— Required task —
The lines from the top of the material below through the line containing "sc = bpy.context.scene; C = sc.collection" are to be printed exactly, with pictures omitted.

########################################

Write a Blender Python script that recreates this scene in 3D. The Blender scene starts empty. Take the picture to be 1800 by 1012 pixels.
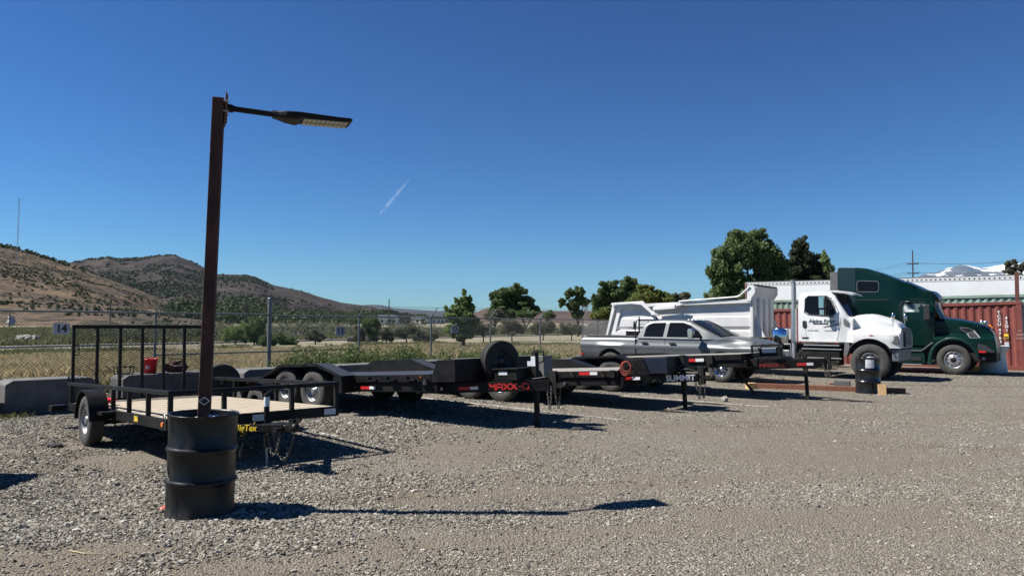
import bpy, bmesh, math, random
import numpy as np
from mathutils import Vector, Matrix, Euler
R = math.radians
random.seed(7); rng = np.random.default_rng(7)
sc = bpy.context.scene; C = sc.collection

# ------------------------------------------------------------------ camera
CAMH = 1.7; FPX = 1300.0; PITCH = math.atan(60/1300); ROLL = math.atan(.007)
cam = bpy.data.cameras.new('camera'); camo = bpy.data.objects.new('camera', cam); C.objects.link(camo)
cam.sensor_width = 36; cam.lens = 26.0; cam.clip_end = 80000; cam.clip_start = .1
f_ = Vector((0, math.cos(PITCH), math.sin(PITCH))); r_ = Vector((1, 0, 0)); u_ = r_.cross(f_)
r2 = math.cos(ROLL)*r_+math.sin(ROLL)*u_; u2 = -math.sin(ROLL)*r_+math.cos(ROLL)*u_
M = Matrix.Identity(4)
for i in range(3):
    M[i][0] = r2[i]; M[i][1] = u2[i]; M[i][2] = -f_[i]
M[2][3] = CAMH
camo.matrix_world = M
sc.camera = camo
# ------------------------------------------------------------------ world, sun, exposure
SUN_EL = 50.1
w = bpy.data.worlds.new('World'); sc.world = w; w.use_nodes = True
nt = w.node_tree; nt.nodes.clear()
sky = nt.nodes.new('ShaderNodeTexSky'); sky.sky_type = 'NISHITA'; sky.sun_disc = False
sky.sun_elevation = R(SUN_EL); sky.sun_rotation = R(-90); sky.altitude = 0; sky.air_density = 1.0; sky.dust_density = 0; sky.ozone_density = 10
bg = nt.nodes.new('ShaderNodeBackground'); bg.inputs[1].default_value = .05
wo = nt.nodes.new('ShaderNodeOutputWorld'); gm = nt.nodes.new('ShaderNodeGamma'); gm.inputs[1].default_value = 1.40
tn = nt.nodes.new('ShaderNodeMix'); tn.data_type = 'RGBA'; tn.blend_type = 'MULTIPLY'; tn.inputs[0].default_value = 1; tn.inputs[7].default_value = (.305, .435, .465, 1)
nt.links.new(sky.outputs[0], gm.inputs[0]); nt.links.new(gm.outputs[0], tn.inputs[6]); nt.links.new(tn.outputs[2], bg.inputs[0]); nt.links.new(bg.outputs[0], wo.inputs[0])
sun = bpy.data.lights.new('sun', 'SUN'); sun.energy = 5.0; sun.angle = R(.53); sun.color = (1, .955, .89)
suno = bpy.data.objects.new('sun', sun); C.objects.link(suno)
sd = Vector((.837, 0.0, -1.0)).normalized()
suno.rotation_euler = sd.to_track_quat('-Z', 'Y').to_euler()
sc.view_settings.view_transform = 'Standard'; sc.view_settings.look = 'None'; sc.view_settings.exposure = 1.0; sc.view_settings.gamma = 1
sc.cycles.volume_bounces = 0; sc.cycles.max_bounces = 6

# ------------------------------------------------------------------ helpers
def at(px, py, Y):
    d = f_+r2*((px-900)/FPX)+u2*((506-py)/FPX)
    return Vector((0, 0, CAMH))+d*(Y/d.y)
def gp(px, py, z=0.0):
    d = f_+r2*((px-900)/FPX)+u2*((506-py)/FPX)
    return Vector((0, 0, CAMH))+d*((z-CAMH)/d.z)

def mat(name, col, rough=.6, metal=0., col2=None, scale=8., amt=1., bump=0., bscale=None, detail=4, thr=(.35, .65), coat=0., spec=None, coord='Object', stretch=None, emit=None, trans=None):
    m = bpy.data.materials.new(name); m.use_nodes = True; n = m.node_tree; b = n.nodes['Principled BSDF']
    b.inputs['Base Color'].default_value = (*col, 1); b.inputs['Roughness'].default_value = rough; b.inputs['Metallic'].default_value = metal
    if coat: b.inputs['Coat Weight'].default_value = coat; b.inputs['Coat Roughness'].default_value = .05
    if spec is not None: b.inputs['Specular IOR Level'].default_value = spec
    if col2 or bump:
        tc = n.nodes.new('ShaderNodeTexCoord'); src = tc.outputs[coord]
        if stretch:
            mp = n.nodes.new('ShaderNodeMapping'); mp.inputs['Scale'].default_value = stretch; n.links.new(src, mp.inputs[0]); src = mp.outputs[0]
    if col2:
        no = n.nodes.new('ShaderNodeTexNoise'); no.inputs['Scale'].default_value = scale; no.inputs['Detail'].default_value = detail; no.inputs['Roughness'].default_value = .65
        n.links.new(src, no.inputs['Vector'])
        mr = n.nodes.new('ShaderNodeMapRange'); mr.inputs[1].default_value = thr[0]; mr.inputs[2].default_value = thr[1]; mr.inputs[4].default_value = amt
        n.links.new(no.outputs[0], mr.inputs[0])
        mx = n.nodes.new('ShaderNodeMix'); mx.data_type = 'RGBA'; mx.inputs[6].default_value = (*col, 1); mx.inputs[7].default_value = (*col2, 1)
        n.links.new(mr.outputs[0], mx.inputs[0]); n.links.new(mx.outputs[2], b.inputs['Base Color'])
        rr = n.nodes.new('ShaderNodeMapRange'); rr.inputs[3].default_value = max(0, rough-.08); rr.inputs[4].default_value = min(1, rough+.12)
        n.links.new(no.outputs[0], rr.inputs[0]); n.links.new(rr.outputs[0], b.inputs['Roughness'])
    if bump:
        nb = n.nodes.new('ShaderNodeTexNoise'); nb.inputs['Scale'].default_value = bscale or scale*4; nb.inputs['Detail'].default_value = 5
        n.links.new(src, nb.inputs['Vector'])
        bp = n.nodes.new('ShaderNodeBump'); bp.inputs['Strength'].default_value = bump; bp.inputs['Distance'].default_value = .02
        n.links.new(nb.outputs[0], bp.inputs['Height']); n.links.new(bp.outputs[0], b.inputs['Normal'])
    return m

def leafmat(name, c1, c2, c3=None):
    m = bpy.data.materials.new(name); m.use_nodes = True; n = m.node_tree; b = n.nodes['Principled BSDF']
    b.inputs['Roughness'].default_value = .65; b.inputs['Specular IOR Level'].default_value = .25
    g = n.nodes.new('ShaderNodeNewGeometry'); cr = n.nodes.new('ShaderNodeValToRGB')
    cr.color_ramp.elements[0].color = (*c1, 1); cr.color_ramp.elements[1].color = (*c2, 1)
    if c3: e = cr.color_ramp.elements.new(.85); e.color = (*c3, 1)
    n.links.new(g.outputs['Random Per Island'], cr.inputs[0])
    n.links.new(cr.outputs[0], b.inputs['Base Color'])
    tr = n.nodes.new('ShaderNodeBsdfTranslucent'); n.links.new(cr.outputs[0], tr.inputs[0])
    mx = n.nodes.new('ShaderNodeMixShader'); mx.inputs[0].default_value = .36
    n.links.new(b.outputs[0], mx.inputs[1]); n.links.new(tr.outputs[0], mx.inputs[2])
    n.links.new(mx.outputs[0], n.nodes['Material Output'].inputs[0])
    return m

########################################

— Written response —
Write a Blender Python script that recreates this scene in 3D. The Blender scene starts empty. Take the picture to be 1800 by 1012 pixels.
import bpy, bmesh, math, random
import numpy as np
from mathutils import Vector, Matrix, Euler
R = math.radians
random.seed(7); rng = np.random.default_rng(7)
sc = bpy.context.scene; C = sc.collection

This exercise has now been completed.